Your obedient servant,
A. Lincoln.”

After that no man might claim that he had not bared his soul.

Editors, political leaders, personal friends, vainly attempted during the Presidential campaign to draw from him some public expression of opinion, some hint of what was going on in his mind while the national horizon flamed with passion and threats of war were openly made by the slaveholders.

But he knew that it would not pay to say a word that might complicate a question so clear. The American people were sound at heart. If the issue could be confined to the question of whether slavery was morally right or wrong, the common people could be depended upon to vote against spreading it to the free territories.

Lincoln’s confidence in the plain people grew with years. In spite of his shrewd experience in politics he was free from cynicism. There was a childlike simplicity in his character, a central purity and earnestness, that enabled him to see under the broadcloth and ruffles of the East the same elemental humanity he had known under the deerhide, jeans and coonskins of the West.

Up to the hour of his death he gave no evidence of class consciousness. The rich citizen was no better and no worse than the poor citizen. The college professor was no better and no worse than the field hand.

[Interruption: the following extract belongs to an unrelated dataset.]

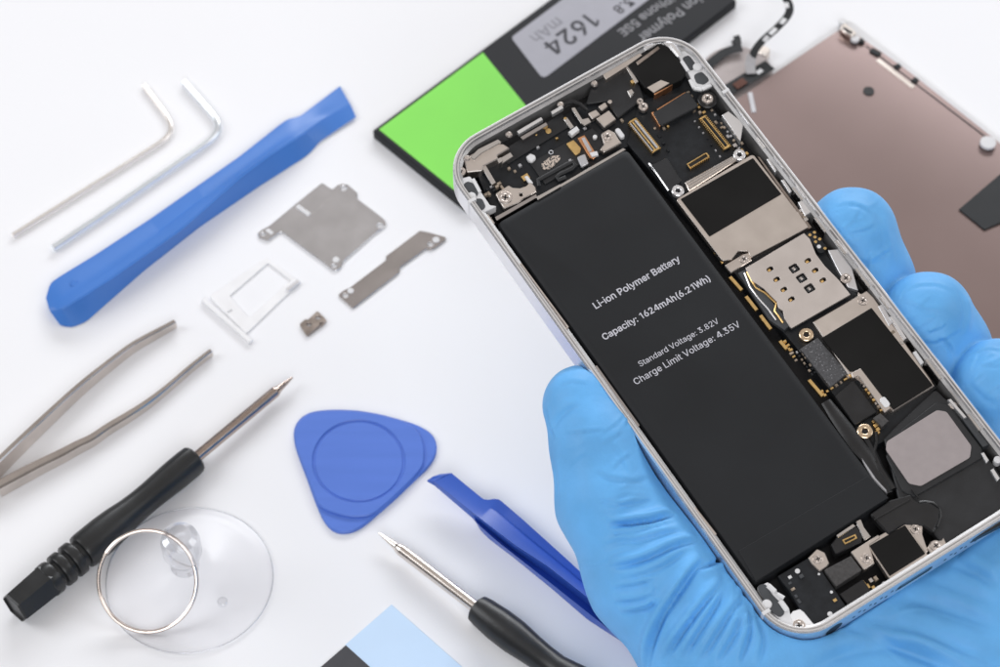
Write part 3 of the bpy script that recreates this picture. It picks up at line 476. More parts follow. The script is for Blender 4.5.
plate('antenna_clip', [(601, 133.5), (608.5, 129), (614.5, 132), (619, 139.5), (622, 142.5), (604, 152.3), (599.5, 149.3), (604, 144)], -2.7, -1.5, 'nickel', .2, .5)
g = MB(); poly(g, [(614.5, 129), (619, 127.3), (625.5, 136), (621, 138.3)], -2.6, -1.7, .15, .5); P('white_pad', g, 'white')
g = MB(); c = lp(595, 136.5, -2.2); g.disc(c[0], c[1], .45, -3, -2.2, 12); P('white_pad', g, 'white')
g = MB(); poly(g, [(571, 107.8), (575, 107), (582.5, 119), (588.5, 117.5), (591.5, 122), (584.8, 125.8), (581, 123.5)], -2.6, -1.8, .1, .2); P('spring_contact', g, 'steel')
g = MB()
for q in ([(587.8, 113), (596, 109.3), (600.5, 114.5), (592.3, 119)], [(598, 106.3), (605, 101.8), (608, 106.3), (602, 110.8)], [(596, 118.3), (608.8, 110), (616.3, 119), (604.3, 127.3)]): poly(g, q, -2.9, -1.5, .15, .2)
c = lp(610, 101.8, -1.4); g.disc(c[0], c[1], .45, -2.5, -1.3, 12); P('contact_block', g, 'nickel')
g = MB(); g.cur = 0; poly(g, [(563.5, 119), (567, 117), (574, 126.5), (570.5, 129)], -3, -2.2); g.cur = 1; poly(g, [(568.3, 131.8), (576.5, 125.8), (579.5, 129.5), (572, 135.5)], -3, -1.9, .1)
g.cur = 2; blk(g, 565.3, 118, .5, .5, -3, -2.1); P('white_cube_contact', g, ['steel', 'white', 'gold'])
g = MB(); g.tube([Z(x, y, z) for x, y, z in ((560, 108, -1.6), (566, 103, -1.3), (573, 101.5, -1.2), (580, 104, -1.5), (587, 110, -2.3))], .42, 8); P('black_wire', g, 'black')
g = MB()
for x, y in ((560.8, 103.5), (594.5, 82.5), (509, 133.5), (467, 157)):
    c = lp(x, y, -.8); g.lathe((c[0], c[1], -1.8), [(.7, 0), (.75, .6), (.5, .9), (.2, 1.0)], 12)
P('edge_rivet', g, 'screw')
# inner metal ledges along the top
g = MB(); poly(g, [(517, 131), (541, 117), (543, 119.5), (519, 134)], -2, -.9); P('inner_ledge', g, 'edge')
g = MB(); poly(g, [(551, 111.5), (562, 105), (563.5, 108), (552.5, 114.5)], -2, -.9); P('inner_ledge', g, 'edge')
g = MB(); poly(g, [(603, 74.5), (640, 53), (643, 56), (606, 79.5)], -2.6, -1.0); P('inner_ledge', g, 'nickel')
# strip between the top board and the battery
g = MB(); poly(g, [(536, 197), (560, 184), (561, 186.5), (538, 200)], -3, -1.1); poly(g, [(560, 184.5), (623, 148), (626, 149.5), (561, 187)], -3, -1.5); P('battery_ledge', g, 'steel')
g = MB(); poly(g, [(495, 217), (536, 194), (537.5, 197), (497, 220.5)], -3.5, -1.5); P('battery_ledge', g, 'plate2')

# ---- camera and its neighbours
g = MB(); g.cur = 0; poly(g, [(627.5, 65), (659, 42.5), (669.5, 47), (686, 72.5), (681.5, 80), (654.5, 93.5), (645.5, 88)], -5, -.9, .15, .3)
g.cur = 1; poly(g, [(647, 87.5), (661, 80), (669.5, 83), (653.8, 92.8)], -.95, -.8, .03)
g.cur = 2; poly(g, [(654, 93), (681, 77.5), (681.8, 79.3), (655, 95)], -3.5, -1.0, .05)
P('camera_module', g, ['sticker', 'nickel', 'copper'])
g = MB(); g.cur = 1; poly(g, [(625.5, 67), (628.5, 66), (638.5, 81.5), (635.5, 83.5)], -3, -1.3); g.cur = 2; blk(g, 632.5, 81.5, .6, .8, -3, -1.4)
g.cur = 0; poly(g, [(627, 90.5), (632, 88), (634.5, 92), (630.5, 97.5)], -3, -1.6, .2); P('camera_latch', g, ['steel', 'steel', 'gold'])
g = MB(); g.cur = 0; poly(g, [(652.8, 112.5), (656.5, 110.3), (685, 92.3), (689.5, 92.3), (698.5, 105), (695.5, 108), (662.5, 125.3), (659.5, 124.5)], -3.2, -1.5, .2, .5)
g.cur = 1; poly(g, [(651.5, 112.5), (653.5, 111), (661.5, 124.3), (660, 126.3)], -3.2, -1.75, .1); poly(g, [(657, 109), (685, 92), (686, 93.3), (658, 110.8)], -3.0, -1.9, .05)
P('camera_connector', g, ['flex', 'copper'])

# ---- board connectors
def gold_connector(name, pts, z1, rows, extra='flex'):
    q = np.array([lp(x, y, z1)[:2] for x, y in pts])          # four corners: two ends of side A, then of side B
    g = MB(); g.cur = 0; g.plate(q, -3.1, z1-.35, .06)
    a, b, c, d = q; wdt = np.linalg.norm(d-a); ln = np.linalg.norm(b-a); e = (b-a)/ln; n = (d-a)/wdt
    ang = math.atan2(e[1], e[0])
    for k, (off, th, mi, zz) in enumerate(rows):
        m = (a+b)/2+n*wdt*off; g.cur = mi; g.box(m[0], m[1], ln*.9, wdt*th, ang, z1-.5, z1+zz, .04)
    npin = int(ln/.42)
    for k in range(npin):
        for off in (.03, .97):
            m = a+e*ln*(k+.5)/npin+n*wdt*off; g.cur = 1; g.box(m[0], m[1], .2, .26, ang, -3, z1-.2, .02)
    for s_ in (.03, .97):
        m = a+e*ln*s_+n*wdt*.5; g.cur = 1; g.box(m[0], m[1], ln*.05, wdt*.8, ang, z1-.5, z1+.03, .05)
    P(name, g, [extra, 'gold', 'gpad'])
gold_connector('board_connector', [(628, 122), (653, 153), (659.5, 149), (636, 117)], -1.8, [(.12, .12, 2, 0), (.42, .16, 1, -.1), (.72, .2, 2, 0), (.9, .1, 1, -.1)])
gold_connector('board_connector', [(699, 118), (724.5, 149.5), (730, 145.5), (706, 114.5)], -1.8, [(.25, .14, 1, -.1), (.5, .2, 0, 0), (.75, .14, 1, -.1)], 'board')
gold_connector('board_connector', [(686.5, 164), (706.5, 152), (709.3, 157), (690, 168.5)], -1.9, [(.1, .18, 1, 0), (.9, .18, 1, 0)])
plate('flex_fold', [(649.6, 165.6), (667, 157.6), (681.6, 180), (672, 192.8)], -3.1, -1.7, 'flex', .15, .3)
g = MB(); g.tube([Z(x, y, -1.9) for x, y in ((649, 163.5), (655, 171), (662, 181), (668.5, 190.5))], .22, 6); P('edge_highlight_strip', g, 'edge')  # thin bright strip added for the white highlight along the fold's edge

# ---- upper shield
def ribbed(g):
    g.cur = 1
    a, b, c, d = [np.array(lp(*p, -1.8)[:2]) for p in ((684.8, 182.3), (732, 156), (736.5, 160.5), (689.3, 191.3))]
    for k in (.2, .45, .75):
        m0 = a+(d-a)*k; m1 = b+(c-b)*k; m = (m0+m1)/2; g.box(m[0], m[1], np.linalg.norm(m1-m0)*.98, .28, math.atan2((m1-m0)[1], (m1-m0)[0]), -2, -1.65, .06)
    return ['steel']
plate('shield_bar', [(684.8, 182.3), (732, 156), (736.5, 160.5), (689.3, 191.3)], -3, -1.8, 'nickel', .15, 0, extra=ribbed)
plate('upper_shield', [(676, 199.4), (751, 155), (754, 155), (809, 227), (788, 238.4), (751, 257.6), (748, 251), (738.4, 251), (732, 259), (722.4, 260.8)], -3, -1.5, 'nickel', .1, .5)
plate('shield_sticker', [(680.5, 199), (753, 157.8), (781.5, 194), (709.5, 236.5)], -1.55, -1.4, 'sticker', .05, .2)
plate('screw_tab', [(724.5, 265), (742.5, 254), (748.5, 252.5), (752.3, 260), (731, 272.8)], -3, -2.0, 'nickel', .15, .3)

# ---- SIM reader
simp = [(745.5, 268), (804, 233), (810, 239), (816, 254), (825, 266), (838.5, 279.5), (850.5, 294.5), (792, 328), (790.5, 327.5), (784.5, 318.5), (783, 311), (778.5, 308), (777, 302), (763.5, 288.5), (752, 281)]
zs = -1.45; hol = []; gpos = [(770.3, 269), (777, 279.2), (784.2, 289.3), (791.7, 299), (808.2, 260.5), (815.6, 270.2), (823.2, 280)]
for x, y in gpos:
    c = lp(x, y, zs); hol.append(rounded([(c[0]-.75, c[1]-.42), (c[0]+.65, c[1]-.42), (c[0]+.65, c[1]+.5), (c[0]-.75, c[1]+.42)], .4, 3))
sq = [(794.3, 268.3), (801.8, 278), (809.7, 288.2)]
for x, y in sq:
    c = lp(x, y, zs); hol.append(rounded([(c[0]-.95, c[1]-.85), (c[0]+.95, c[1]-.85), (c[0]+.95, c[1]+.85), (c[0]-.95, c[1]+.85)], .3, 3))
g = MB(); q = lps(simp, zs); g.cur = 0; g.plate(q, -2.1, zs, .06, hol); g.cur = 1; g.plate(inset(q if area(q) > 0 else q[::-1], .3), -3, -2.6, .02)
sim = P('sim_reader', g, ['sim', 'void'])
for x, y in gpos:
    g = MB(); c = lp(x, y, -1.75); g.box(c[0]-.28, c[1]-.05, .62, .5, 0, -2.6, -1.75, .1); P('sim_contact', g, 'gold', parent=sim)
for x, y in sq:
    g = MB(); c = lp(x, y, -1.9); g.cur = 0; g.box(c[0], c[1], 1.3, 1.1, 0, -2.6, -2.15, .1); g.cur = 1; g.box(c[0]-.1, c[1]+.05, .55, .7, .2, -2.3, -1.8, .12); P('sim_switch', g, ['pad', 'steel'], parent=sim)
plate('sim_slot_guide', [(738, 272.8), (744.8, 269.8), (783, 314), (789, 326), (784.5, 330), (769.5, 320)], -3, -2.0, 'pad', .1)
g = MB(); g.tube([Z(x, y, -1.8) for x, y in ((747, 272), (751.5, 281), (756, 288), (765, 293), (776, 303.5), (774.5, 311), (778, 315.5), (783, 323))], .2, 6); P('sim_spring', g, 'gold')
g = MB(); g.tube([Z(x, y, -1.9) for x, y in ((744.5, 273), (750, 287), (758, 298), (768, 309), (776, 320))], .18, 6); P('sim_spring', g, 'edge')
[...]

At the bottom of each was the original man, with almost divine possibilities of justice, love and compassion in him.

It was this supreme faith in the better natures of men, and their ability to reach sound conclusions on simple moral issues, that persuaded Lincoln to remain mute throughout the struggle.

How many political leaders are there in the United States to-day who disclose their minds and hearts so unreservedly to the people that they could dare to stand for office with closed lips, relying solely on their record and on the general public intelligence?

Even in his career as a lawyer Lincoln made fun of himself. His small fees were the jest of his companions. It is probable that he did not earn an average of more than three thousand dollars a year, notwithstanding his eloquence and logic. When he went to the White House, all his possessions, including his residence, were worth only about seven thousand dollars.

So he laughed at and made light of his personal appearance. The change from deerhide breeches and coonskin cap to black cloth and a high silk hat simply emphasized the clumsy enormity of his figure. His skin was yellow and his face seamed and puckered. The gray eyes looked out of hollow sockets. The high cheek-bones protruded sharply above sunken cheeks. The mouth was awry and the neck long, lean and scraggy. His immensely long arms swung loosely from stooped shoulders, his trousers were always “hitched up too high,” and his ill-kept hat was set at a grotesque tilt from his lugubrious countenance. His great height, the lank, swinging slouchiness of his immense frame, his somber, saggy clothing and sorrowful expression, added to unconventional manners, made him a target for his political opponents.